Striker Trident program enhances the future force

Photo in front of 20th HQ sign

Lieutenant Aaron Stockard poses outside the 20th Air Force headquarters building Oct. 13, 2017 at F.E. Warren Air Force Base, Wyo. Stockard is a submarine warfare officer in the U.S. Navy who is learning about the ICBM mission as part of the Air Force Global Strike Command Striker Trident Program. (U.S. Air Force photo by 1st Lt. Veronica Perez)

F.E. WARREN AIR FORCE BASE, Wyo. -- Twentieth Air Force is made up of operators, maintainers, defenders and support personnel who are tasked with providing the nation and its allies with the most responsive leg of the nuclear triad. Walking the hallways of the Numbered Air Force’s headquarters, sporting an obviously different blue uniform, is Lt. Aaron Stockard who brings another perspective to the ICBM operations division from the nuclear submarine leg of the triad.


Stockard provides important insight as a participant of Air Force Global Strike Command’s Striker Trident program. The program aims to professionally develop future nuclear professionals by placing two missile combat operators from 20th AF in either Submarine Force Atlantic, Norfolk, Virginia, or Submarine Force Pacific, Pearl Harbor, Hawaii, to learn about the Navy’s SSBN mission. Likewise, two submarine warefare operators are stationed either at 20th AF, F.E. Warren Air Force Base, Wyoming, or Air Force Global Strike Command, Barksdale AFB, Louisiana. The overall goal of the program is to, “provide a greater breadth and depth of experience for future planners and leaders in the nuclear deterrence mission.”


The Kansas City native arrived at F.E. Warren in June of 2017 and has been learning the ins and outs of the ICBM mission in order to take back what he learns to enhance the entire nuclear enterprise. He took some time to answer a few questions about his nuclear experience thus far.  


Q1: Why did you choose to be a submarine warfare officer in the Navy?

“It’s a small, secretive community where junior officers are given a great deal of responsibility from the beginning. Few other communities in the Navy have the daily officer and enlisted interactions as does the submarine force. You work directly with junior enlisted sailors and can have an enormous impact on their quality of life.”


Q2: Why did you apply to the Striker Trident Program?

“It was my number two choice out of 10 listed for shore duty from a selection of more than 50 jobs. I don't think many other junior officers wanted to go to Wyoming, but I went to school and met my wife in Denver. Multiple senior people told me if I ever had the chance I should do something for shore duty outside of my normal community, and I thought an Air Force exchange program was a good opportunity to achieve this.” 
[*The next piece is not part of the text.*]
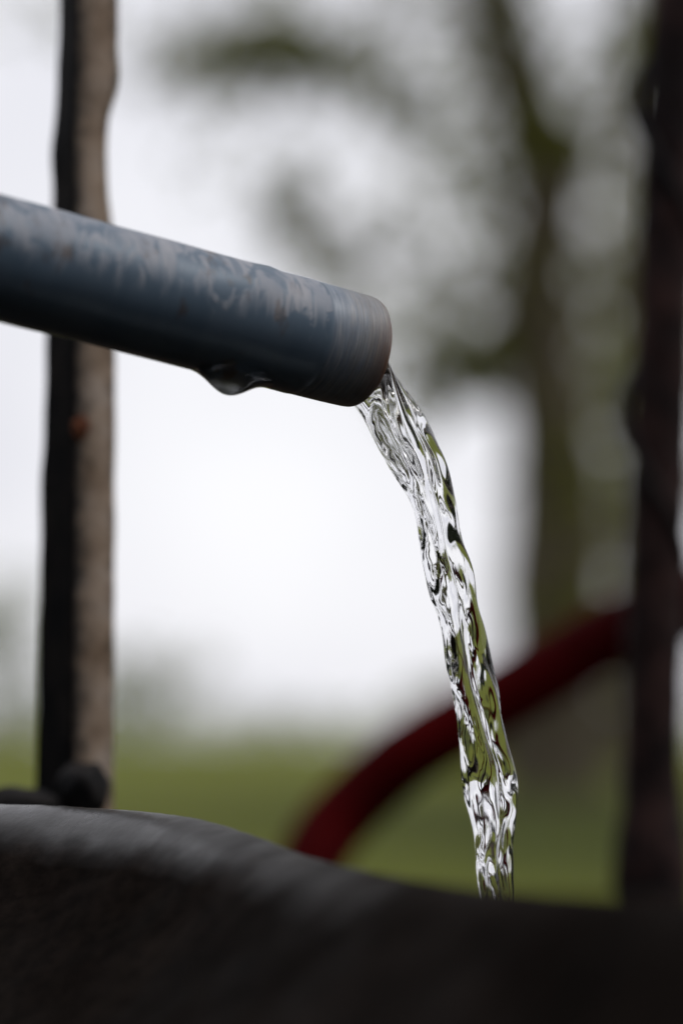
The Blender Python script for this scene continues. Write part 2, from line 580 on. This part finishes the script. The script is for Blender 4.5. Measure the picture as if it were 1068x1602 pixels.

Q3: What do you do at 20th Air Force?

“For the first few months I've been here I've tried attending as many TDYs and briefings as I could in order to build up my knowledge of the ICBM mission. I’m currently working on two projects. First, I’m building my own mission brief on submarines and hope to start giving it to groups at F.E Warren in October. Second, I am organizing a 12-person TDY to the Navy Strategic Systems Programs Office in Washington, D.C., and then a ballistic missile submarine tour in Norfolk, Virginia, in November. If I get positive feedback, I intend to work with the ICBM Center of Excellence to make it a reoccurring TDY.”


Q4: What have you learned so far and what will you take back with you to the nuclear submarine mission?

“So far I’ve learned a better understanding of how the Minuteman III weapon system works, current and future issues with the nuclear stockpile, the planning and targeting process, and what organizations outside the triad encompass the nuclear enterprise. When I return to a submarine, I’d like to build a training platform that can easily be adopted by other boats to improve the aspects of the nuclear mission that are not transparent to the daily mission of the SSBN.  The SSBN crews are well trained in the execution of their nuclear mission, but lack training in any nuclear weapons aspects outside their mission. I feel I have a good opportunity to bring valuable knowledge back to the submarine force that will improve sailors’ understanding of how their mission integrates into the much larger picture of the nuclear enterprise.”


Q5: Why is the Striker Trident Program important?

“In order to maintain the world’s most credible nuclear deterrence, its future leaders must be well rounded in all aspects of the nuclear enterprise. The Striker Trident Program provides the tools required to build well-rounded leaders that will ensure credible nuclear deterrence into the future. ”  


Q6: What are your plans for the future?

“I’ll be at 20th Air Force for 18 more months. The next step in my Navy career will be to attend Submarine Officer Advanced Course in Groton, Connecticut for 6 months. Then, I’ll be assigned a department head billet as either a navigator, weapons officer, or engineer for approximately 32 months on another submarine.”


Q7: How do you like being land locked?

“I love it. It's nice not always being out to sea or standing duty on the boat.”